In writing an answer to Mitch, I got long-winded. So, not wanting to hijack my own thread as I so often do others’, here is a post.
Some did not buy into post-modernism because they found it ignored one of two assumptions against which they tested theories: 1) some truths are eternal (that is why few such thinkers are religious and few of the religious were attracted to post-modernism) and 2) an intrinsic human nature is at once individual to us and characteristic of all of us. The latter leads to a belief nurture will only bend our strong selves rather than define them.
I suspect this helps explain why ag departments & rural areas are the least likely to vote Republican, which has somewhat incidentally & perhaps even bizarrely become a stand-in for such resistance. The Po-Mo ideas (or at least what nurtured them or was an offshoot of them) are more often associated with politically leftist groups. Current political parties battle other ways of looking at the world. While sometimes arbitrary, many differences stem from the new “blank slater’s” belief man is malleable. For instance, they emphasize “root causes” not of human nature but of nurture.
So, the red/blue divide is the site of a proxy war.

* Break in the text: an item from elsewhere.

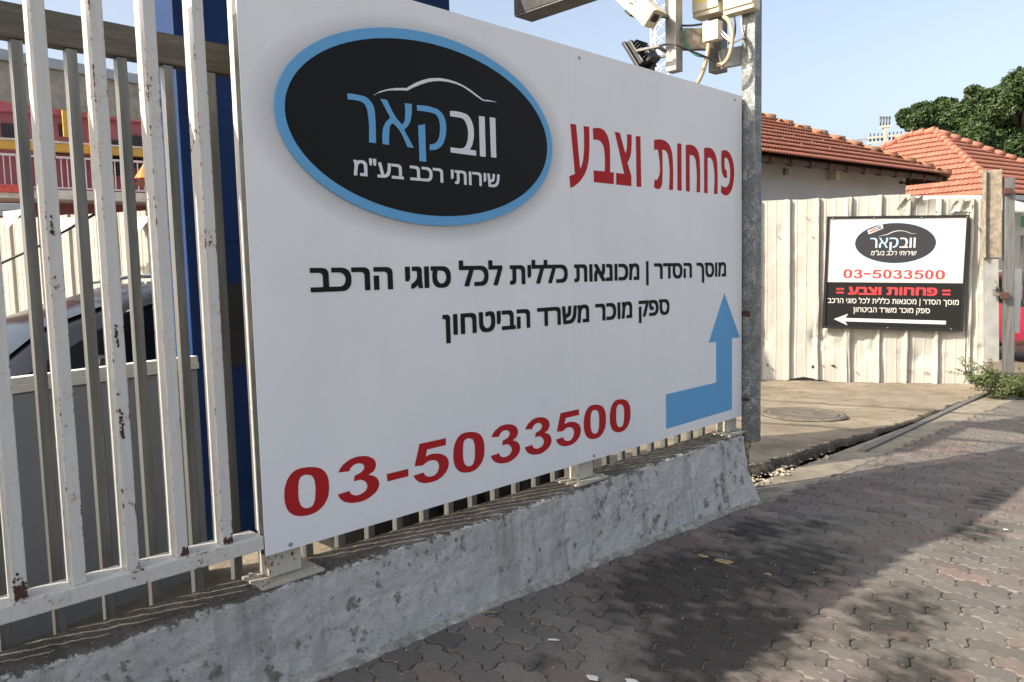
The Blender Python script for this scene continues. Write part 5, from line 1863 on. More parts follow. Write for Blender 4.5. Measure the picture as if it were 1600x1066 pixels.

Some, for instance, find man more and others less accountable for climate change. Some doubt the grandiosity of man’s acts; they are aware of how puny man is next to nature (without & within). On the other hand, they believe man is more responsible for choices involving crime because they believe the intrinsic self can make choices not governed by extrinsic nurture.
Obviously, theories governed by these assumptions do not give us the predictive power that the hard sciences let alone engineering deal with on a regular basis. But traditionally, literature has helped us understand ourselves, our human nature–displayed in various ways but prompted by ancient virtues & vices, loves & hates.
A modern, secular thinker, Pinker feels a strong allegiance to the academic world & its values (& certainly remains on that side in many of his positions on proxy issues). Nonetheless, he comes back to those old truths because of their predictive power. He finds the “blank slate” to be “an anti-life, anti-human theoretical abstraction that denies our common humanity, our inherent interests, and our individual preferences.” It, too, posits a disproportionate power in man acting in this world but less on man’s intrinsic soul. The blank slate leads to the hubris of Utopianists. While they believe man can shape the next generation, they are less likely to feel awe (as those coming out of the British & American Enlightenments so profoundly did) at the intrinsic merit & God-given rights of each. For many of those Enlightenment figures as for nineteenth century Americans, that merit was the “divine”; for Christians it was the Christ within.
Fittingly, Pinker argues that the Judaeo-Christian tradition got human nature right, that all those stories in the Old Testament help us understand the eternal nature of the human. It is no accident that the concluding chapters in The Blank Slate examine literature, moving between the ancient Greeks & contemporary writers. He explicates a work by Singer, where we find “real human beings with all their follies.” And he finds in its conclusion: “a scene that has the voice of the species in it: that infuriating, enduring, mysterious, predictable, and eternally fascinating thing we call human nature.”
Literature as predictive truth is an excellent and useful concept. If you want, you could make an argument that predictive truth is the core of tragedy. Refusal to acknowledge the truth while failing to refute it constitutes hubris.
I like that – a useful approach to both Oedipus and head-in-the-sand about terrorism.